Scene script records
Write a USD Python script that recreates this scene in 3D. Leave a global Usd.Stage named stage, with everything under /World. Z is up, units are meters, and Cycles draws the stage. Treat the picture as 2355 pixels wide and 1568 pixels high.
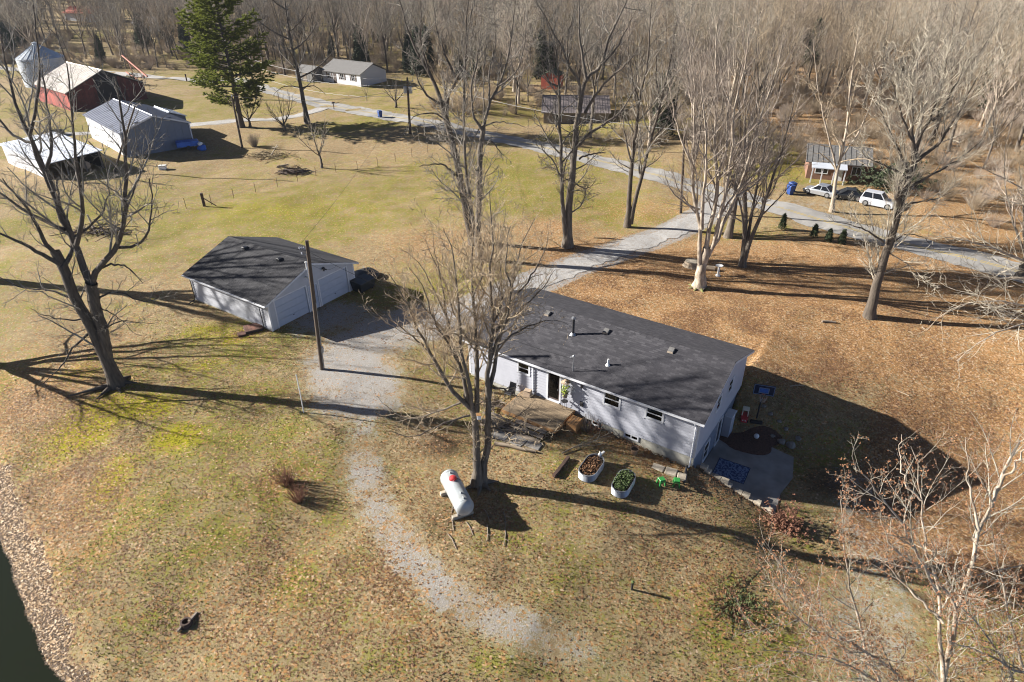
import math, random
import numpy as np, trimesh
import usdkit, meshkit
from pxr import Usd, UsdGeom, UsdLux, UsdShade, Gf, Sdf, Vt

stage = Usd.Stage.CreateInMemory()
UsdGeom.SetStageUpAxis(stage, 'Z'); UsdGeom.SetStageMetersPerUnit(stage, 1.0)
UsdGeom.Xform.Define(stage, '/World'); UsdGeom.Scope.Define(stage, '/World/Looks')

# ------------------------------------------------------------------ camera, sky, sun, exposure
FPX, PITCH, ROLL, CAMZ = 1496.2, 0.537, 0.008, 24.02          # focal length in pixels of a 2354 x 1568 picture
CP, SP, CR, SR = math.cos(PITCH), math.sin(PITCH), math.cos(ROLL), math.sin(ROLL)
_r, _u, FWD = np.array([1., 0, 0]), np.array([0, SP, CP]), np.array([0, CP, -SP])
RIGHT, UP = CR * _r - SR * _u, SR * _r + CR * _u
cam = UsdGeom.Camera.Define(stage, '/World/camera')
cam.CreateHorizontalApertureAttr(36.0); cam.CreateFocalLengthAttr(36.0 * FPX / 2354)
cam.CreateClippingRangeAttr((0.5, 3000.0))
EXPOSURE = 1.5
cam.CreateExposureAttr(EXPOSURE)
cam.AddTransformOp().Set(Gf.Matrix4d(*RIGHT, 0, *UP, 0, *(-FWD), 0, 0, 0, CAMZ, 1))

SUN_AZ, SUN_EL = math.radians(180 - 11.5), math.radians(23.5)   # towards the sun, measured from +x
SUN = np.array([math.cos(SUN_AZ) * math.cos(SUN_EL), math.sin(SUN_AZ) * math.cos(SUN_EL), math.sin(SUN_EL)])
sun = UsdLux.DistantLight.Define(stage, '/World/sun')
sun.CreateIntensityAttr(1.25); sun.CreateAngleAttr(0.5); sun.CreateColorAttr(Gf.Vec3f(1.0, 0.955, 0.885))
sun.CreateNormalizeAttr(True)
_x = np.cross([0, 0, 1.], SUN); _x /= np.linalg.norm(_x); _y = np.cross(SUN, _x)
sun.AddTransformOp().Set(Gf.Matrix4d(*_x, 0, *_y, 0, *SUN, 0, 0, 0, 60, 1))
sky = UsdLux.DomeLight.Define(stage, '/World/sky')
skym = usdkit.material(stage, '/World/Looks/sky', {
    's': ('sky_texture', {'sky_type': 'single_scattering', 'sun_disc': False, 'sun_elevation': SUN_EL, 'sun_rotation': math.atan2(SUN[0], SUN[1]), 'air_density': 0.3, 'aerosol_density': 0.5}),
    'b': ('background_shader', {'strength': 0.05})}, [('s.color', 'b.color')], surface='b.background')
UsdShade.MaterialBindingAPI.Apply(sky.GetPrim()).Bind(skym)
sky.GetPrim().SetCustomDataByKey('kind', 'structure')

# ------------------------------------------------------------------ naming, things and parts
USED = {}
def numbered(parent, name):
    k = USED.get((parent, name), -1) + 1; USED[(parent, name)] = k
    return f'{parent}/{name}' if k == 0 else f'{parent}/{name}_{k:03d}'
def tag(prim, label=None, cat=None, group=None, kind=None):
    for k, v in (('label', label), ('category', cat), ('group', group), ('kind', kind)):
        if v: prim.SetCustomDataByKey(k, v)
    return prim
class Thing:
    """An Xform at the thing's base; its children are its parts, given in the thing's own frame."""
    def __init__(s, name, label, cat, loc=(0, 0, 0), rz=0.0, group=None, kind=None, scale=None):
        s.path = numbered('/World', name); x = UsdGeom.Xform.Define(stage, s.path); s.loc = np.array(loc, float); s.rz = rz
        x.AddTranslateOp().Set(Gf.Vec3d(*map(float, loc))); x.AddRotateZOp().Set(math.degrees(rz))
        if scale: x.AddScaleOp().Set(Gf.Vec3f(*([scale] * 3 if np.ndim(scale) == 0 else scale)))
        s.prim = tag(x.GetPrim(), label, cat, group, kind)
    def part(s, name, m, mat, parent=None, smooth=False, label=None, kind=None):
        p = numbered(parent or s.path, name)
        g = usdkit.mesh(stage, p, m, M(mat), smooth)
        tag(g.GetPrim(), label, None, None, kind)
        return p
    def local(s, P):
        P = np.asarray(P, float) - s.loc; c, n = math.cos(s.rz), math.sin(s.rz)
        return np.stack([P[..., 0] * c + P[..., 1] * n, -P[..., 0] * n + P[..., 1] * c, P[..., 2]], -1)
    def world(s, P):
        P = np.asarray(P, float); c, n = math.cos(s.rz), math.sin(s.rz)
        return np.stack([P[..., 0] * c - P[..., 1] * n, P[..., 0] * n + P[..., 1] * c, P[..., 2]], -1) + s.loc
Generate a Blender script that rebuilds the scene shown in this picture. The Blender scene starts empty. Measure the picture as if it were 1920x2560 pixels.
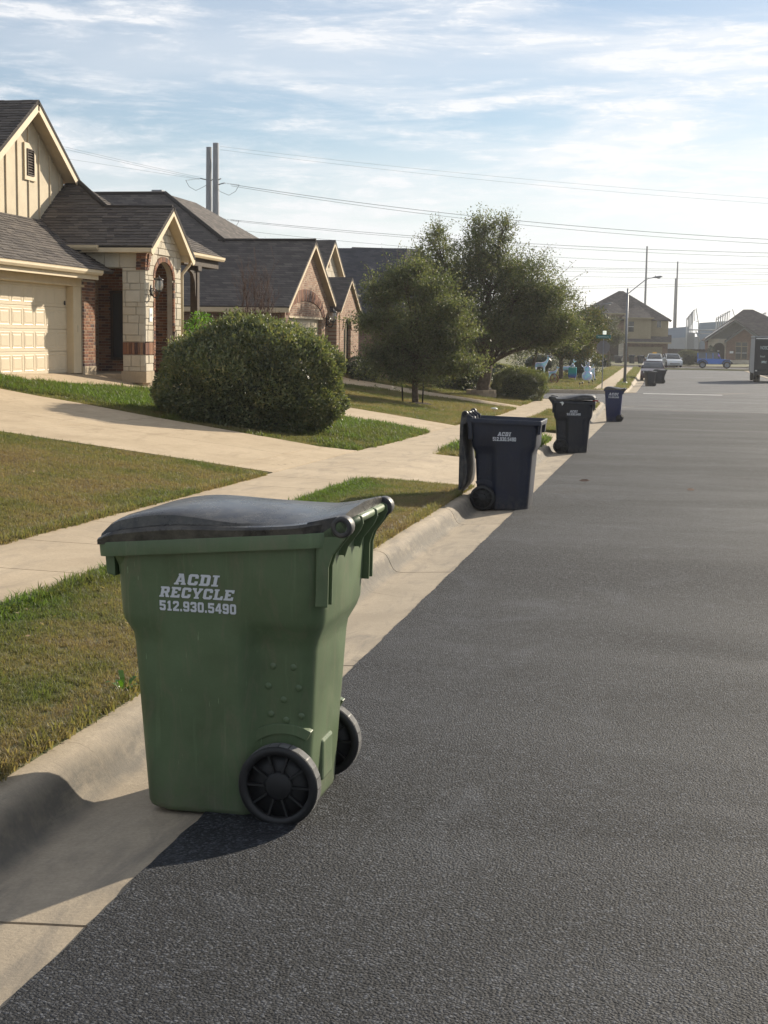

● TO BE DONE
Reproduce the whole listing above word for word, but not its pictures.

● THE REPLY
Write a USD Python script that recreates this scene in 3D. Leave a global Usd.Stage named stage, with everything under /World. Z is up, units are meters, and Cycles draws the stage. Treat the picture as 2355 pixels wide and 1568 pixels high.
import math, random
import numpy as np, trimesh
import usdkit, meshkit
from pxr import Usd, UsdGeom, UsdLux, UsdShade, Gf, Sdf, Vt

stage = Usd.Stage.CreateInMemory()
UsdGeom.SetStageUpAxis(stage, 'Z'); UsdGeom.SetStageMetersPerUnit(stage, 1.0)
UsdGeom.Xform.Define(stage, '/World'); UsdGeom.Scope.Define(stage, '/World/Looks')

# ------------------------------------------------------------------ camera, sky, sun, exposure
FPX, PITCH, ROLL, CAMZ = 1496.2, 0.537, 0.008, 24.02          # focal length in pixels of a 2354 x 1568 picture
CP, SP, CR, SR = math.cos(PITCH), math.sin(PITCH), math.cos(ROLL), math.sin(ROLL)
_r, _u, FWD = np.array([1., 0, 0]), np.array([0, SP, CP]), np.array([0, CP, -SP])
RIGHT, UP = CR * _r - SR * _u, SR * _r + CR * _u
cam = UsdGeom.Camera.Define(stage, '/World/camera')
cam.CreateHorizontalApertureAttr(36.0); cam.CreateFocalLengthAttr(36.0 * FPX / 2354)
cam.CreateClippingRangeAttr((0.5, 3000.0))
EXPOSURE = 1.5
cam.CreateExposureAttr(EXPOSURE)
cam.AddTransformOp().Set(Gf.Matrix4d(*RIGHT, 0, *UP, 0, *(-FWD), 0, 0, 0, CAMZ, 1))

SUN_AZ, SUN_EL = math.radians(180 - 11.5), math.radians(23.5)   # towards the sun, measured from +x
SUN = np.array([math.cos(SUN_AZ) * math.cos(SUN_EL), math.sin(SUN_AZ) * math.cos(SUN_EL), math.sin(SUN_EL)])
sun = UsdLux.DistantLight.Define(stage, '/World/sun')
sun.CreateIntensityAttr(1.25); sun.CreateAngleAttr(0.5); sun.CreateColorAttr(Gf.Vec3f(1.0, 0.955, 0.885))
sun.CreateNormalizeAttr(True)
_x = np.cross([0, 0, 1.], SUN); _x /= np.linalg.norm(_x); _y = np.cross(SUN, _x)
sun.AddTransformOp().Set(Gf.Matrix4d(*_x, 0, *_y, 0, *SUN, 0, 0, 0, 60, 1))
sky = UsdLux.DomeLight.Define(stage, '/World/sky')
skym = usdkit.material(stage, '/World/Looks/sky', {
    's': ('sky_texture', {'sky_type': 'single_scattering', 'sun_disc': False, 'sun_elevation': SUN_EL, 'sun_rotation': math.atan2(SUN[0], SUN[1]), 'air_density': 0.3, 'aerosol_density': 0.5}),
    'b': ('background_shader', {'strength': 0.05})}, [('s.color', 'b.color')], surface='b.background')
UsdShade.MaterialBindingAPI.Apply(sky.GetPrim()).Bind(skym)
sky.GetPrim().SetCustomDataByKey('kind', 'structure')

# ------------------------------------------------------------------ naming, things and parts
USED = {}
def numbered(parent, name):
    k = USED.get((parent, name), -1) + 1; USED[(parent, name)] = k
    return f'{parent}/{name}' if k == 0 else f'{parent}/{name}_{k:03d}'
def tag(prim, label=None, cat=None, group=None, kind=None):
    for k, v in (('label', label), ('category', cat), ('group', group), ('kind', kind)):
        if v: prim.SetCustomDataByKey(k, v)
    return prim
class Thing:
    """An Xform at the thing's base; its children are its parts, given in the thing's own frame."""
    def __init__(s, name, label, cat, loc=(0, 0, 0), rz=0.0, group=None, kind=None, scale=None):
        s.path = numbered('/World', name); x = UsdGeom.Xform.Define(stage, s.path); s.loc = np.array(loc, float); s.rz = rz
        x.AddTranslateOp().Set(Gf.Vec3d(*map(float, loc))); x.AddRotateZOp().Set(math.degrees(rz))
        if scale: x.AddScaleOp().Set(Gf.Vec3f(*([scale] * 3 if np.ndim(scale) == 0 else scale)))
        s.prim = tag(x.GetPrim(), label, cat, group, kind)
    def part(s, name, m, mat, parent=None, smooth=False, label=None, kind=None):
        p = numbered(parent or s.path, name)
        g = usdkit.mesh(stage, p, m, M(mat), smooth)
        tag(g.GetPrim(), label, None, None, kind)
        return p
    def local(s, P):
        P = np.asarray(P, float) - s.loc; c, n = math.cos(s.rz), math.sin(s.rz)
        return np.stack([P[..., 0] * c + P[..., 1] * n, -P[..., 0] * n + P[..., 1] * c, P[..., 2]], -1)
    def world(s, P):
        P = np.asarray(P, float); c, n = math.cos(s.rz), math.sin(s.rz)
        return np.stack([P[..., 0] * c - P[..., 1] * n, P[..., 0] * n + P[..., 1] * c, P[..., 2]], -1) + s.loc
Generate a Blender script that rebuilds the scene shown in this picture. The Blender scene starts empty. Measure the picture as if it were 1920x2560 pixels.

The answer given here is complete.